Edna St. Vincent Millay gives us these lines, from the central section of her poem, Childhood is the Kingdom where Nobody Dies. She acknowledges that cats die, and then says:
You fetch a shoe-box, but it’s much too small, because she won’t curl up now:
So you find a bigger box, and bury her in the yard, and weep.
But you do not wake up a month from then, two months
A year from then, two years, in the middle of the night
And weep, with your knuckles in your mouth, and say Oh, God! Oh, God!

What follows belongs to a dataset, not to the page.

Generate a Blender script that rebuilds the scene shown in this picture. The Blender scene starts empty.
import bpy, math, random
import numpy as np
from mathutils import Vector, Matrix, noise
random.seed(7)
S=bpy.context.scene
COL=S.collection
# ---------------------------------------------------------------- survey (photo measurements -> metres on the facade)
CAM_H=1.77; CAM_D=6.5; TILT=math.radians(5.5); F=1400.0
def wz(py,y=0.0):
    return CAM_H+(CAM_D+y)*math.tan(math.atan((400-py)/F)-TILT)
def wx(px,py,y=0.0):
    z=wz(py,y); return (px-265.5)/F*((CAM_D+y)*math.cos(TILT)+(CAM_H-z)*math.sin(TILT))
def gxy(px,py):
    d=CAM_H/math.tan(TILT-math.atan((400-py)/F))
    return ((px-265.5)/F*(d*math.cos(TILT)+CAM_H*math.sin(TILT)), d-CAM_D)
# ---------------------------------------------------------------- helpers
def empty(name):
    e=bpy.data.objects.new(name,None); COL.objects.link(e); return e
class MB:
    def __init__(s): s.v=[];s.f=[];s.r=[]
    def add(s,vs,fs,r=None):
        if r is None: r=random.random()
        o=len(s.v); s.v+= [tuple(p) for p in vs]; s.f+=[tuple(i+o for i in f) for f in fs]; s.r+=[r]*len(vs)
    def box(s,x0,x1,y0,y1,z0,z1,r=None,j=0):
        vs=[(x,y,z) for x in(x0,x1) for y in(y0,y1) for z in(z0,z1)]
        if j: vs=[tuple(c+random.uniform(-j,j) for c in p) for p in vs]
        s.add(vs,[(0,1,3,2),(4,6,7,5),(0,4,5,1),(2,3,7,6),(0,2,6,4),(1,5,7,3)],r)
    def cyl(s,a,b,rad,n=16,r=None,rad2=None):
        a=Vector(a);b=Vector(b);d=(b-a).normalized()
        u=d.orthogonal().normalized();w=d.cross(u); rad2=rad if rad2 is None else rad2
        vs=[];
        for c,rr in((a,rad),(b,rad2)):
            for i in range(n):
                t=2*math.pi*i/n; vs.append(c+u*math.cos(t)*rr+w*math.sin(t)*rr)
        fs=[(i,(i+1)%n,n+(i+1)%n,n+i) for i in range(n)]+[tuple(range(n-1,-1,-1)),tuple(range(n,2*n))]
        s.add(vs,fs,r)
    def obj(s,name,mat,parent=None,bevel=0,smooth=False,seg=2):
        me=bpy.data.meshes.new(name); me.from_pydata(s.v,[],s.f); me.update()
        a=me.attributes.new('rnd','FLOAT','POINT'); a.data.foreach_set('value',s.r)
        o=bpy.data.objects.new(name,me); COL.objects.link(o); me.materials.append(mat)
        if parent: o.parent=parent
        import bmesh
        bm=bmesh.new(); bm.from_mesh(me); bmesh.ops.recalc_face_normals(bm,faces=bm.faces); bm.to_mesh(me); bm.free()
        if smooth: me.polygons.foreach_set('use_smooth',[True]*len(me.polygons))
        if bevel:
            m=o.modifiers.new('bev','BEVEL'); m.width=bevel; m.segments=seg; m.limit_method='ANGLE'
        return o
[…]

Childhood is the kingdom where nobody dies that matters,
—mothers and fathers don’t die.
How come we aren’t talking to each other about this? How come we aren’t learning to have our feelings about this? How come we aren’t wondering more openly, fully, together, “Who or what dies?” (That, by the way, is a title of another of Stephen Levine’s books: “Who Dies?” How come we aren’t rushing with open arms toward the exploration of consciousness, the incredible unfathomable presence of knowing, which resides in our heart?
Well, one reason is simply the sheer number of years that we adults have put into turning the other way. “Don’t look at it” is a mantra. We humans are amazingly adept at compartmentalising, and this skill, mastered in childhood, helps in our ‘Don’t-think-the-unsayable’ project. So, Stephen’s A Year to Live is a brave counter-cultural service. By talking about it, we can look to experiencing everything more intimately. I don’t think that the little girl in the video had a breakdown (as her father is reported to have said about her). I think it perfectly healthy that she spoke her little heart out clear as day (or night): “I don’t want to die when I’m a hundred!” Maybe, if those feelings could flow through her, and be absorbed by those around her, then, twenty to thirty years later, she could settle down to the koan of ‘Who dies?’